Politician. Not necessarily in its current form, but I suspect humans will continue to want to feel in some way involved in planning their own futures, and be willing to provide status and power to selected other humans who ostensibly represent them in that process, for as long as there are recognizable humans. (The selected representatives will grow less and less actually relevant to planning the future, but that has almost nothing at all to do with the matter. It's not entirely clear to me how relevant to that they are now.)
Athlete. Again, not necessarily in its current form, but I suspect humans will continue to want to identify with humans who win in competitions of physical skill against other humans. To some degree I put soldier in the same bucket, but there are issues with identifying that as a safe job, and I find it more likely that we'll replace soldiers with more effective machines as they become available than that we'll replace athletes
Reality show contestant. This is a field where observing "people like me" rather than "people who are actually any good at what they're doing" is the whole point, after all. Replacing them with more efficient machines would seem to miss the point altogether.
Parent. Dunno if that counts as a "job" by this post's standards, but I think we will continue having humans raise other humans long past the point where we develop technology that's better at it.
Sysadmin. Remember the wise words of Mel Brooks: "Fuck! Even in the future, nothing works!" I am fully confident I will be able to find employment until the singularity if I want to.

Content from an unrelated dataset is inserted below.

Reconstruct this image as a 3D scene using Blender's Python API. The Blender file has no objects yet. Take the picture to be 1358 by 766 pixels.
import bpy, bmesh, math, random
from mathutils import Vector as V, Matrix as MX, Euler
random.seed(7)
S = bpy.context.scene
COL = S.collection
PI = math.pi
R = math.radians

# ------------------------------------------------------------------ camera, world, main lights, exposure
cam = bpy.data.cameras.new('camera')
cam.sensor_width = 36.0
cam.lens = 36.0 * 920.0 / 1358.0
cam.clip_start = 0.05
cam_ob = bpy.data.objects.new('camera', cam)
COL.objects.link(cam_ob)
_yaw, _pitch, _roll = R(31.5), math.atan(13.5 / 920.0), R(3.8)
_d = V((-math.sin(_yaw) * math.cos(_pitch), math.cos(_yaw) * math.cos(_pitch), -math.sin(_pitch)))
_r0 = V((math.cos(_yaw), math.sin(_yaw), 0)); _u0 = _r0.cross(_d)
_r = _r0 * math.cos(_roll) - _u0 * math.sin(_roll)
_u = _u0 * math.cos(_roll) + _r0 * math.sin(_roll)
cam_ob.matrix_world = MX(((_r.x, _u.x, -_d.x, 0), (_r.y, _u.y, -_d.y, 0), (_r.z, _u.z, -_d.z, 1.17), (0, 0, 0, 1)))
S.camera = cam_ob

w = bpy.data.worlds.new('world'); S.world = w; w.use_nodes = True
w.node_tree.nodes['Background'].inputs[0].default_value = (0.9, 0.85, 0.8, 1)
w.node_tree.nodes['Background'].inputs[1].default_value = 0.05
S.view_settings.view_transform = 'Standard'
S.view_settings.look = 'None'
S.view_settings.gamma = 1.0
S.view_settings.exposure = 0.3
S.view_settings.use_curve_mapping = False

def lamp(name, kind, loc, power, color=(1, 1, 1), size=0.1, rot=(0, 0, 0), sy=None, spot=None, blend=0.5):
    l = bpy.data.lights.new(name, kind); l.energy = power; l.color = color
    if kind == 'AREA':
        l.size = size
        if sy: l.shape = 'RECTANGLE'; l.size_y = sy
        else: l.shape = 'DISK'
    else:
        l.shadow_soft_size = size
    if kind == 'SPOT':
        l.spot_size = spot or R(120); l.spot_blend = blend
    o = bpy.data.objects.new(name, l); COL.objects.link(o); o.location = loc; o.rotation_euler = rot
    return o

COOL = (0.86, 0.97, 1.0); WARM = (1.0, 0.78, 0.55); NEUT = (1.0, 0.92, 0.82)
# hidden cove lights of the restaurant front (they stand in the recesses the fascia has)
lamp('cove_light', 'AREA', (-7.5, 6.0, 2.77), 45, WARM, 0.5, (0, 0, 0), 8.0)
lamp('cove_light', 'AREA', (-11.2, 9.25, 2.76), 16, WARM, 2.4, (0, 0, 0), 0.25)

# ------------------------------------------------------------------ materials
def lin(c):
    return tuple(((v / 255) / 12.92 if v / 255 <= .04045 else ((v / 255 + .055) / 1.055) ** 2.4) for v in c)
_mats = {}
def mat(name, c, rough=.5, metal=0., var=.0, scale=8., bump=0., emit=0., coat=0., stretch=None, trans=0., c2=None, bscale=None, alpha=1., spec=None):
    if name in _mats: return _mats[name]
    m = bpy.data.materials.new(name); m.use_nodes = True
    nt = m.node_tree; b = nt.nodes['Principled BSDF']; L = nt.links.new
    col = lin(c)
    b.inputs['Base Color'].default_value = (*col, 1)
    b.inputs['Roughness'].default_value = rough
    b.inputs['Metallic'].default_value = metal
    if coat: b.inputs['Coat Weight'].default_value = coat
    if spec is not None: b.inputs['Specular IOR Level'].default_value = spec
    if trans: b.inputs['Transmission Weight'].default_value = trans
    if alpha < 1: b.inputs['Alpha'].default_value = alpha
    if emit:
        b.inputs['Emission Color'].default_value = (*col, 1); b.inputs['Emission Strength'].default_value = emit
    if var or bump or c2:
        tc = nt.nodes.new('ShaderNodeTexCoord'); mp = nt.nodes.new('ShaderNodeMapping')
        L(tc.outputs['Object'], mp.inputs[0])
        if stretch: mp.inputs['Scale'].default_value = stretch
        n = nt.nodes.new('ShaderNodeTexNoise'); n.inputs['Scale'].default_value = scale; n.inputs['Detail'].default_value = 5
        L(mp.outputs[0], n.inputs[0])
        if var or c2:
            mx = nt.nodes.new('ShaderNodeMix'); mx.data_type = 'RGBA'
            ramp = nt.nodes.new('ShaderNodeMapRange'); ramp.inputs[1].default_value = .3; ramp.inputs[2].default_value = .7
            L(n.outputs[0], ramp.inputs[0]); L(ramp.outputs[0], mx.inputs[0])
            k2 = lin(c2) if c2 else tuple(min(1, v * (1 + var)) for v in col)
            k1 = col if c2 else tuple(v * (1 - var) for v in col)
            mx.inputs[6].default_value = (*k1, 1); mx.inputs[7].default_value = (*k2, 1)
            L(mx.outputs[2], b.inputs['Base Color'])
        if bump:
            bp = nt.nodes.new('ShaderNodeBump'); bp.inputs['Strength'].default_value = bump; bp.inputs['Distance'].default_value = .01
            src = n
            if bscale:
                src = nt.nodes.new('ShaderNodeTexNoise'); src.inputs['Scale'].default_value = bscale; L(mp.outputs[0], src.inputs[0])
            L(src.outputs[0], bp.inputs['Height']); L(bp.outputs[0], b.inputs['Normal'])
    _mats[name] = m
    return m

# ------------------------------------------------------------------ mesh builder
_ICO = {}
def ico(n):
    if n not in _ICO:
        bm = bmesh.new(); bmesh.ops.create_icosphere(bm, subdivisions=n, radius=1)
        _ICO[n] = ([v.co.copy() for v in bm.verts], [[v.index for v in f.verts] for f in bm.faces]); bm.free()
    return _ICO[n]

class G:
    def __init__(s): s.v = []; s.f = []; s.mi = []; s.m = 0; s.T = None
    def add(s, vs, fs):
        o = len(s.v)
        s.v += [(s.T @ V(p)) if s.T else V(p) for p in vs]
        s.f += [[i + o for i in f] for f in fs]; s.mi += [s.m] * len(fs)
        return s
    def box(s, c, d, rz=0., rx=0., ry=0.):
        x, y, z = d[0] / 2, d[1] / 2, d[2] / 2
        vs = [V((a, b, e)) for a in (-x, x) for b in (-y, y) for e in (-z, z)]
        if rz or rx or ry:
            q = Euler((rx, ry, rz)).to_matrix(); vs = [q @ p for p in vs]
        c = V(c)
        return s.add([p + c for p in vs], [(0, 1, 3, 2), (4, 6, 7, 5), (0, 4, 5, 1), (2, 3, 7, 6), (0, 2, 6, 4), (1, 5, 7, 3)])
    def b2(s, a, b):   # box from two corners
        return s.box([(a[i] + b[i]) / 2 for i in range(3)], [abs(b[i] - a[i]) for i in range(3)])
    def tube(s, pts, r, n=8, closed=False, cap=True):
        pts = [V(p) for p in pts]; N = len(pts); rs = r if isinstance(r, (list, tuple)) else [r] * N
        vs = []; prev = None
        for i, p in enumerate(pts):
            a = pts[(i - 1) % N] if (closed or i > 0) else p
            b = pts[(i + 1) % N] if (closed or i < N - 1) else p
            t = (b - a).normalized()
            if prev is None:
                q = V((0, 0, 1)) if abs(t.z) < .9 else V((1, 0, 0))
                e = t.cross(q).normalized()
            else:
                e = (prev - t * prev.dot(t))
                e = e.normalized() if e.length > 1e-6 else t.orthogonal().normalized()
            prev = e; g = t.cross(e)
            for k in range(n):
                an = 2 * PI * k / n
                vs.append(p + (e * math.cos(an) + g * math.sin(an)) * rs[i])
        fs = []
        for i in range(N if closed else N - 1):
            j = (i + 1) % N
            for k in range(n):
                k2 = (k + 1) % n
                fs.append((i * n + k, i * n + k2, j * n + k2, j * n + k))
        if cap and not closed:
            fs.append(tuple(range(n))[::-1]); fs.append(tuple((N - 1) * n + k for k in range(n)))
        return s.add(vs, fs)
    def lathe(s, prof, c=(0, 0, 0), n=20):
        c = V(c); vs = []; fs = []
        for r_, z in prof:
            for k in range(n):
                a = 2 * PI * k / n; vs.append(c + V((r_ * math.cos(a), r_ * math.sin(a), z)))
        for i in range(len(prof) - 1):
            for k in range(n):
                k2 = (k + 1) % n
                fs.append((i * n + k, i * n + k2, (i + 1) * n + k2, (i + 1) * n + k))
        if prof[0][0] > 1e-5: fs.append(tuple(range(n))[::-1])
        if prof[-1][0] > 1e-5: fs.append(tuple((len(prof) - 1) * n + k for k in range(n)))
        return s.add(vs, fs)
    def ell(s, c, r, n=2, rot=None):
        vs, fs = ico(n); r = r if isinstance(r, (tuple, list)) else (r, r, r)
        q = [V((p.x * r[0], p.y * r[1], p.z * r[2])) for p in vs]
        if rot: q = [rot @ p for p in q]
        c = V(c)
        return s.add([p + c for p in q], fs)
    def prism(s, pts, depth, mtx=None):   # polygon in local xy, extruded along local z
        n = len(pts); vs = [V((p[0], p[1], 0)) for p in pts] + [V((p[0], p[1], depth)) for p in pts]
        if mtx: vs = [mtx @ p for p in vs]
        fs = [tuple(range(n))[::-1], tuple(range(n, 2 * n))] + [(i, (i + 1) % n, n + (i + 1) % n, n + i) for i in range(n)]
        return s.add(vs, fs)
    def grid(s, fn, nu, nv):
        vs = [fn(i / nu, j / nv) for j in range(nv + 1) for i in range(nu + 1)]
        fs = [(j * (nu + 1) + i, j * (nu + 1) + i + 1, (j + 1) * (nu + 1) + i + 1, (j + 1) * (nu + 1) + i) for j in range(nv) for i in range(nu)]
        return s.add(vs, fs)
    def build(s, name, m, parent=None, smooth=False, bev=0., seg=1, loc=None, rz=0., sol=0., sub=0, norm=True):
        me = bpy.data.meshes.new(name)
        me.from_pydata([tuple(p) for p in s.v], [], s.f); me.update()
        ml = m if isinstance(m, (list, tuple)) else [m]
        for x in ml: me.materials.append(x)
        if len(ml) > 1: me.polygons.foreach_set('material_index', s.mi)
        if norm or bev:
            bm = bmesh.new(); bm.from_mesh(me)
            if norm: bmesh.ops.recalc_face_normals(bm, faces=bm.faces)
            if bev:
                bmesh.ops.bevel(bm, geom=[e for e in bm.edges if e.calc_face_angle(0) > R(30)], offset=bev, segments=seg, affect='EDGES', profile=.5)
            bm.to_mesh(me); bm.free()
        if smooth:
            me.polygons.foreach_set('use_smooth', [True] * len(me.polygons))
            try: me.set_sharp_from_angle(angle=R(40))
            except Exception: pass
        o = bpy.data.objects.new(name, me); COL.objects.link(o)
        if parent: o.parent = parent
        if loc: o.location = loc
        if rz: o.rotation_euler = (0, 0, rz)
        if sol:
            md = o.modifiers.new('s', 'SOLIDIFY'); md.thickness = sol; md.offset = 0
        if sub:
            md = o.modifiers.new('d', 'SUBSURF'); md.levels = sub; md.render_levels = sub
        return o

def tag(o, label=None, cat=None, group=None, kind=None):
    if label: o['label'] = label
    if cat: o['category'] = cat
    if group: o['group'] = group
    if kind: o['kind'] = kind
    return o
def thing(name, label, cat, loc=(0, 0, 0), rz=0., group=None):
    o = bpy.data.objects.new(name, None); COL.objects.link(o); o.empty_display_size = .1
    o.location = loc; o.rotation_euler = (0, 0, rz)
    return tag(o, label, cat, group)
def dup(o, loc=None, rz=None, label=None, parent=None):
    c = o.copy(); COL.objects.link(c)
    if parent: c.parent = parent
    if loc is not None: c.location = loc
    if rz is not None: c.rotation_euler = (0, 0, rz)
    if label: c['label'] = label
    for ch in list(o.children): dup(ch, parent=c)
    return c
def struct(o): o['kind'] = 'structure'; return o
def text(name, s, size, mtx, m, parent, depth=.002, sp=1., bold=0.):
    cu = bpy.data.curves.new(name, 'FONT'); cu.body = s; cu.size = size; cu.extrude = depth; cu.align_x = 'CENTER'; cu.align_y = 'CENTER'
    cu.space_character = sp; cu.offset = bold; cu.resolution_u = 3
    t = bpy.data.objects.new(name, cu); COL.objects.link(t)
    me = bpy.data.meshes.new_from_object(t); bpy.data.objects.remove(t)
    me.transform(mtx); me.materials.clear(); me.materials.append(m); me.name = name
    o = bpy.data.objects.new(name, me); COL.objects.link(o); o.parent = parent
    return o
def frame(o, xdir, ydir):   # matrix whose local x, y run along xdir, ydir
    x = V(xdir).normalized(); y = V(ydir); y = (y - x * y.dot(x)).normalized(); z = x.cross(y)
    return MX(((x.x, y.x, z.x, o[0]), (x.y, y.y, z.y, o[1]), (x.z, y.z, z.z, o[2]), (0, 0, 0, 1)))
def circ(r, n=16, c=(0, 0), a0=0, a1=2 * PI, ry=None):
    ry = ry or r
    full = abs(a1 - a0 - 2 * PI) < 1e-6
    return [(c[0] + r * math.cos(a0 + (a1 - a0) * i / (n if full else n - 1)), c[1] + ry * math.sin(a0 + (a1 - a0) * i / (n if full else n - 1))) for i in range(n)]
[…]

The trends are clear, more and more work that was previously done by humans are being shifted to automated systems. Factories with thousands of workers has been replaced by highly efficient facilities containing industrial robots and a few human operators, bank tellers by online banking, most parts of any logistics chain by different types of automatic sorting, moving, and sending mechanisms. Offices are run by less and less people as we're handling and processing fewer and fewer physical documents. In any area less people than before are needed to do the same work as before. The world is becoming automated.
These developments are not only here to stay - they are accelerating. Most of what is done by humans today could easily be done by computers in a near future. I would personally guess that most professions existing today could be replaced by affordable automated equivalents within 30 years. My question is: What jobs will be the last ones to go, and why?
Often education is pointed out as safe bet to ensure being needed in the future, and while that is true its not the whole story. First of all, in basically all parts of the world the fraction of the population with an academic degree is growing fast. Higher education will probably not be as good as a differentiator in the future. Second, while degrees in the fields hot in the future is hot in the future there is no guarantee that the degrees hot today will be of any use later on. Third, there is a misconception that highly theoretical tasks done by skilled experts will be among the last to go. But due to their theoretical nature such tasks are fairly easy represent virtually.
Of course as we progress technologically new doors are opening and the hottest job year 2030 might not even exist today. Any suggestions?